Mara Bim’s path to Perkins began at an NRA prayer breakfast. And yes, there’s a story behind that.
Bim attended the breakfast for research in her role as artistic director of Cry Havoc Theater Company, the Dallas youth theater troupe she founded in 2014.
“We create original plays, and frequently ones on issues of social justice,” she said. Research often consists of conducting interviews with people with direct experience on each topic. In preparing to write a play about guns in America, eventually titled Babel, Bim and her teen co-creators joined the NRA and attended the convention in Dallas in 2018.
“The prayer breakfast was shocking to me,” she said. “I was there with Wes Magruder, who was my pastor at Kessler Park United Methodist at the time and who was attending the event in protest. Sitting next to him witnessing this was the first time I started contemplating about theology and how it’s misused.”
Another theater project, later titled Crossing the Line, took her and a group of teens to the southern border, where they met migrants and witnessed their suffering first-hand. Again, religion and faith were part of the picture. She met Catholic workers assisting migrants and spoke with a Methodist pastor who had traveled with the caravan.

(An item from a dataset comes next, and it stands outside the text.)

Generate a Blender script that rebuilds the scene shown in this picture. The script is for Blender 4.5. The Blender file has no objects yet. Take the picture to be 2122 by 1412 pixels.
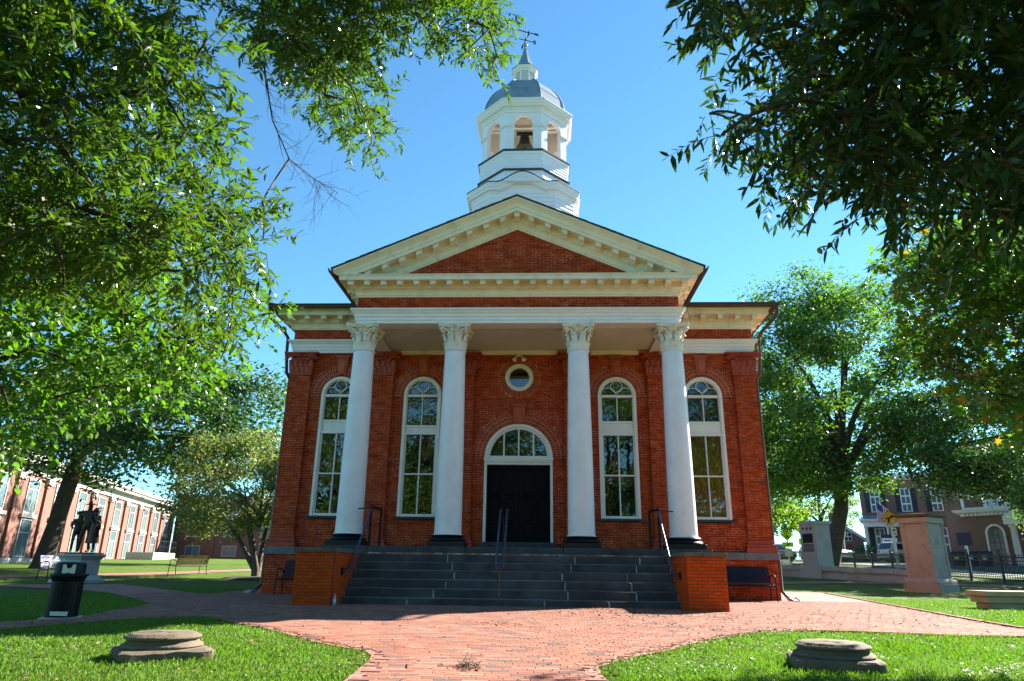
import bpy, math, random
import numpy as np
from mathutils import Vector, Matrix
R = math.radians
pi = math.pi
rng = np.random.default_rng(7)
random.seed(7)
scn = bpy.context.scene
COL = scn.collection

# ------------------------------------------------------------------ camera
CAM = Vector((0.6998, -20.1153, 0.8363))
_p, _y, _r = R(18.2782), R(-2.6636), R(0.7831)
fw = Vector((math.sin(_y) * math.cos(_p), math.cos(_y) * math.cos(_p), math.sin(_p)))
rt = fw.cross(Vector((0, 0, 1))).normalized()
up = rt.cross(fw)
rt2 = rt * math.cos(_r) + up * math.sin(_r)
up2 = up * math.cos(_r) - rt * math.sin(_r)
cd = bpy.data.cameras.new('camera')
cam = bpy.data.objects.new('camera', cd)
COL.objects.link(cam)
cd.sensor_width = 36.0
cd.lens = 36.0 * 1409.94 / 2122
cd.clip_start = 0.05
cd.clip_end = 3000
m3 = Matrix((rt2, up2, -fw)).transposed()
cam.matrix_world = Matrix.Translation(CAM) @ m3.to_4x4()
scn.camera = cam

# ------------------------------------------------------------------ world, sun, exposure
SUN = Vector((1.12, 1.0, 1.0)).normalized()
SUN_EL = math.asin(SUN.z)
SUN_AZ = math.atan2(SUN.x, SUN.y)
w = bpy.data.worlds.new('World')
scn.world = w
w.use_nodes = True
wn = w.node_tree
wn.nodes.clear()
sky = wn.nodes.new('ShaderNodeTexSky')
sky.sky_type = 'NISHITA'
sky.sun_disc = False
sky.sun_elevation = SUN_EL
sky.sun_rotation = SUN_AZ
sky.air_density = 0.8
sky.dust_density = 0.0
sky.ozone_density = 3.0
bgn = wn.nodes.new('ShaderNodeBackground')
bgn.inputs['Strength'].default_value = 0.054
won = wn.nodes.new('ShaderNodeOutputWorld')
tint = wn.nodes.new('ShaderNodeMix')
tint.data_type = 'RGBA'
tint.blend_type = 'MULTIPLY'
tint.inputs[0].default_value = 1.0
tint.inputs[7].default_value = (0.60, 0.95, 0.955, 1)
wn.links.new(sky.outputs[0], tint.inputs[6])
wn.links.new(tint.outputs[2], bgn.inputs['Color'])
wn.links.new(bgn.outputs[0], won.inputs['Surface'])
sl = bpy.data.lights.new('sun', 'SUN')
sl.energy = 3.9
sl.angle = R(0.53)
sl.color = (1.0, 0.94, 0.84)
so = bpy.data.objects.new('sun', sl)
COL.objects.link(so)
so.rotation_euler = (-SUN).to_track_quat('-Z', 'Y').to_euler()
scn.view_settings.view_transform = 'Standard'
scn.view_settings.look = 'None'
scn.view_settings.gamma = 1.0
scn.view_settings.exposure = 2.55
scn.view_settings.use_curve_mapping = False
scn.cycles.max_bounces = 8
scn.cycles.transparent_max_bounces = 12
scn.cycles.caustics_reflective = False
scn.cycles.caustics_refractive = False
scn.cycles.sample_clamp_indirect = 6.0
scn.cycles.use_denoising = True
try:
    scn.cycles.denoiser = 'OPENIMAGEDENOISE'
except Exception:
    pass


# ------------------------------------------------------------------ materials
MATS = {}


class NT:
    def __init__(s, name):
        s.m = bpy.data.materials.new(name)
        s.m.use_nodes = True
        s.t = s.m.node_tree
        s.b = s.t.nodes['Principled BSDF']
        s.out = s.t.nodes['Material Output']

    def n(s, kind, **kw):
        nd = s.t.nodes.new(kind)
        for k, v in kw.items():
            if k.startswith('_'):
                setattr(nd, k[1:], v)
            else:
                nd.inputs[k.replace('__', ' ')].default_value = v
        return nd

    def l(s, a, b):
        s.t.links.new(a, b)

    def coords(s, kind='Object'):
        return s.n('ShaderNodeTexCoord').outputs[kind]

    def pos(s):
        return s.n('ShaderNodeNewGeometry').outputs['Position']

    def noise(s, vec, scale, detail=4.0, rough=0.55):
        nd = s.n('ShaderNodeTexNoise', Scale=scale, Detail=detail, Roughness=rough)
        s.l(vec, nd.inputs['Vector'])
        return nd.outputs['Fac']

    def ramp(s, fac, stops):
        nd = s.n('ShaderNodeValToRGB')
        e = nd.color_ramp.elements
        while len(e) < len(stops):
            e.new(0.5)
        for i, (p, c) in enumerate(stops):
            e[i].position = p
            e[i].color = (c[0], c[1], c[2], 1)
        s.l(fac, nd.inputs['Fac'])
        return nd.outputs['Color']

    def mix(s, fac, a, b, mode='MIX'):
        nd = s.n('ShaderNodeMix', _data_type='RGBA', _blend_type=mode)
        if isinstance(fac, (int, float)):
            nd.inputs[0].default_value = fac
        else:
            s.l(fac, nd.inputs[0])
        for i, v in ((6, a), (7, b)):
            if isinstance(v, tuple):
                nd.inputs[i].default_value = (v[0], v[1], v[2], 1)
            else:
                s.l(v, nd.inputs[i])
        return nd.outputs[2]

    def math(s, op, a, b=0.0, clamp=False):
        nd = s.n('ShaderNodeMath', _operation=op, _use_clamp=clamp)
        for i, v in ((0, a), (1, b)):
            if isinstance(v, (int, float)):
                nd.inputs[i].default_value = v
            else:
                s.l(v, nd.inputs[i])
        return nd.outputs[0]

    def bump(s, h, strength=0.3, dist=0.01):
        nd = s.n('ShaderNodeBump', Strength=strength, Distance=dist)
        s.l(h, nd.inputs['Height'])
        s.l(nd.outputs[0], s.b.inputs['Normal'])

    def col(s, c):
        if isinstance(c, tuple):
            s.b.inputs['Base Color'].default_value = (c[0], c[1], c[2], 1)
        else:
            s.l(c, s.b.inputs['Base Color'])

    def rnd(s):
        a = s.n('ShaderNodeAttribute', _attribute_name='rnd').outputs['Fac']
        o = s.n('ShaderNodeObjectInfo').outputs['Random']
        return s.math('FRACT', s.math('ADD', a, o))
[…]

“We visited a church with teenagers from a detention facility who were separated from their families,” she said. “Watching them cry at the feet of Mother Mary was particularly moving. So there’s been this religious theme in much of the work we’ve been doing, and that’s where my interest arose. After I came back from the border, I started seriously thinking about applying to Perkins.”
The lynchpin that led her to actually apply: the January 6 insurrection.
“Watching people pray and use the name of Jesus and God in that way was really upsetting to me,” she said. “I started my Perkins application right after that. I decided that if I wanted to be engaged in this conversation, I needed to learn more about theology.”
Bim started this fall, pursuing an M.T.S., and has a particular interest in women in the early church. She’s juggling her studies while continuing to run the theater company and raising a 5-year-old. She is a member of Kessler Park United Methodist Church in Dallas along with her husband, Brett. To stay grounded in the middle of all this, she meditates and prays almost daily. She also has a gratitude practice 15 years, similar to the Examen, in which she sits and expresses gratitude each night before bedtime.
The M.T.S. will be her third master’s degree. She earned an M.A. in performance studies at New York University and an M.S. in Education from the City College of New York.
In addition to being close to home, Perkins felt like a good fit for Bim.
“Everyone I’ve encountered at Perkins – administration, staff and faculty – truly seems to be invested in the program and the students,” she said. “Once I started engaging with the people here, it was a no-brainer.”
Bim has no definitive plans for using her Perkins degree, but is considering going on to earn a Ph.D.
“At this point I’m not interested in ordination,” she said. “I think my gift is as a storyteller.”
Her storytelling work at Cry Havoc Theater has garnered a good bit of media attention. In early 2020, D magazine declared that the youth theater company “is staging some of the boldest work in Dallas. Cry Havoc Theater is taking on some of our most pressing issues with empathy and nuance beyond its years.” Cry Havoc’s production of Crossing the Line, co-created with Tim Johnson and Kitchen Dog Theater, won multiple awards from the DFW Critics Forum. Recently, Bim was featured in D magazine’s September cover story, “78 Women Who Make Dallas Great.”
Bim believes the church can do a better job of storytelling. She wants to help tell a more constructive and more compelling story than the one that brought many angry Christian protestors to the capital on January 6.
“The church I attend is a reconciling United Methodist Church, and issues of social justice are very important to me,” she said. “The church hasn’t done a good job of communicating that aspect of its mission to the broader community.”
“I don’t know that I’m going to change any of their minds,” she said of the insurrectionists. “My hope is to speak to the people who have walked away from religion because all they see are the people at the insurrection saying they are doing it in the name of God. They don’t see the other strands of Christianity that do the good works and that are for social justice. So it’s those people that I think my storytelling is for. To say to them, ‘These people over here do not speak for all Christians. It’s not representative of the theology of many Christians.’ That’s where I see my calling.”